Gegenüber den Darlegungen zur bundesdeutschen Haltung fallen die zur DDR etwas ab. Hier wird lediglich darauf verwiesen, dass die DDR die Wiederaufnahme der Gespräche für einen erneuten Versuch nutzte, einen Keil zwischen Bonn und West-Berlin zu treiben (240). Fäßler vernachlässigt, dass auch die Sowjetunion, die bei ihren Lieferungen für die DDR an die Grenzen ihrer Leistungsfähigkeit stieß, auf eine Wiederaufnahme der Gespräche drängte. Freilich verweist er zu Recht darauf, dass die DDR-Führung die Abhängigkeit vom Westhandel vermeiden wollte und daher in dieser Zeit die so genannte "Störfreimachung" der eigenen Wirtschaft betrieb. Eher am Rande wird die Hauptursache für das Scheitern dieses Vorhabens erwähnt: Weder die Sowjetunion noch die anderen Ostblockstaaten wollten all die Lieferungen übernehmen, die die DDR durch den Abbruch der Handelsbeziehungen mit der Bundesrepublik verloren hätte.

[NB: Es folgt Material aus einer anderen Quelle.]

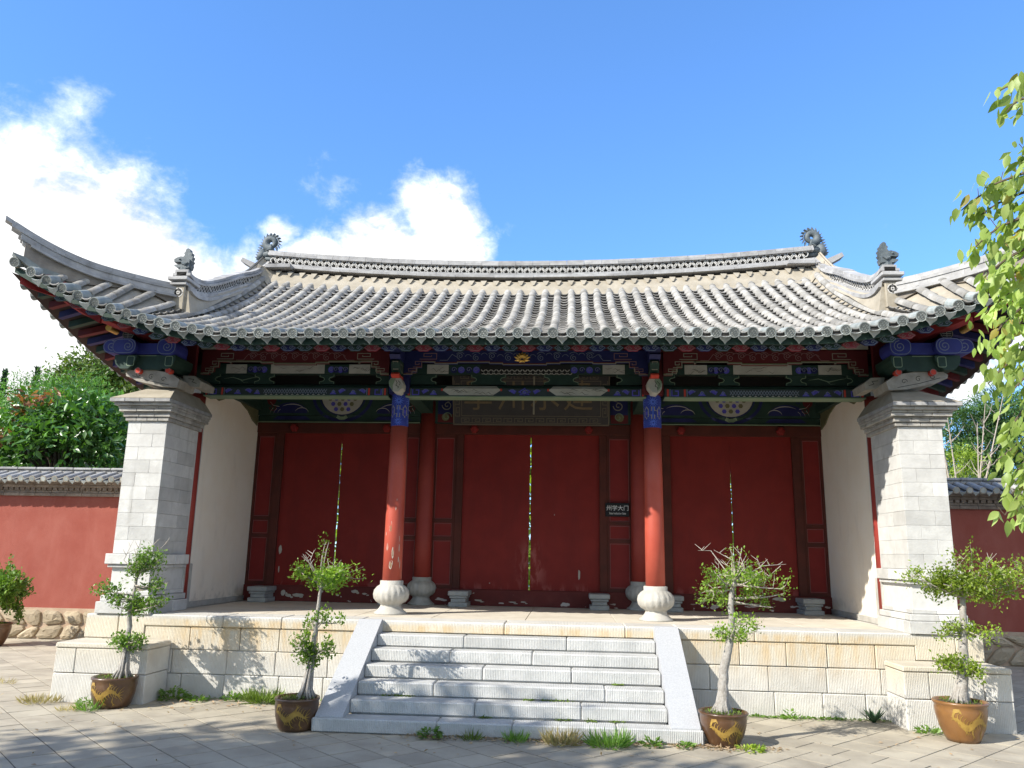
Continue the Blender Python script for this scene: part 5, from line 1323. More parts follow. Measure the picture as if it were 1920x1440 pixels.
mb.stroke([(nbx0+.012, nbz0+.012), (nbx1-.012, nbz0+.012), (nbx1-.012, nbz1-.012), (nbx0+.012, nbz1-.012)], .016, lambda u, v: nbm(u, v, .004), closed=True)
mb.stroke([(nbx0+bw+.03, nbz0+bw+.03), (nbx1-bw-.03, nbz0+bw+.03), (nbx1-bw-.03, nbz1-bw-.03), (nbx0+bw+.03, nbz1-bw-.03)], .009, lambda u, v: nbm(u, v, .004), closed=True)
def meander(x, z, L_, horiz, s_):
    n = int(L_/.155); st_ = L_/n; P = [(0, 0), (0, .8), (.72, .8), (.72, .25), (.28, .25), (.28, .52), (.5, .52)]
    for q in range(n):
        pts = [((q+u)*st_, v*.085) for u, v in P]
        pts = [(x+a, z+s_*b) for a, b in pts] if horiz else [(x+s_*b, z+a) for a, b in pts]
        mb.stroke(pts, .009, lambda u, v: nbm(u, v, .004))
        lk = [((q+.0)*st_, 0), ((q+1)*st_, 0)]; lk = [(x+a, z+s_*b) for a, b in lk] if horiz else [(x+s_*b, z+a) for a, b in lk]
        mb.stroke(lk, .009, lambda u, v: nbm(u, v, .004))
meander(nbx0+.13, nbz0+.035, nbx1-nbx0-.26, True, 1); meander(nbx0+.13, nbz1-.035, nbx1-nbx0-.26, True, -1)
meander(nbx0+.035, nbz0+.13, nbz1-nbz0-.26, False, 1); meander(nbx1-.035, nbz0+.13, nbz1-nbz0-.26, False, -1)
mb.build('meander_border', BRONZE, board)
for ch, x in zip('學州水建', (-.80, -.29, .20, .70)): text_mesh(ch, .46, lambda u, v, x=x: nbm(x+u, 3.90+v, .006), 'character', PLQGOLD, board)
mb = MB(); mb.tube([(.05, .89, 3.56), (.05, 2.1, 3.78)], .006, 5)   # steadying rod seen in front of the board
rod = MB(); rod.cbox(.035, .060, 2.40, 2.425, 3.62, 4.32, .003); rod.build('hanging_rod', P_CREAM, board)
# small notice
sg_ = thing('notice_plate', 'small black notice plate with white Chinese and English lettering beside the centre door', 'sign', (1.285, 2.95, 2.2))
mb = MB(); mb.cbox(1.105, 1.455, 2.935, 2.953, 2.185, 2.385, .004); mb.build('plate', SIGNB, sg_)
text_mesh('州学大门', .083, lambda u, v: (1.285+u, 2.933, 2.305+v), 'chinese_lettering', SIGNW, sg_)
text_mesh('State Institution Gate', .046, lambda u, v: (1.283+u, 2.933, 2.232+v), 'english_lettering', SIGNW, sg_, sx=.62)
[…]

Dem Schlusssatz, demzufolge die innerdeutsche Handelspolitik von deutschlandpolitischen Konjunkturen schon sehr frühzeitig weitgehend autonom wurde, ist zwar beizupflichten. Gerade hier hätte man sich jedoch etwas eingehendere Betrachtungen gewünscht. Denn die deutsch-deutschen Wirtschaftsbeziehungen waren bei aller Autonomie wirtschaftlicher Prozesse politischen Einwirkungen ausgesetzt, die Fäßler in seiner Arbeit ja detailliert untersucht hat.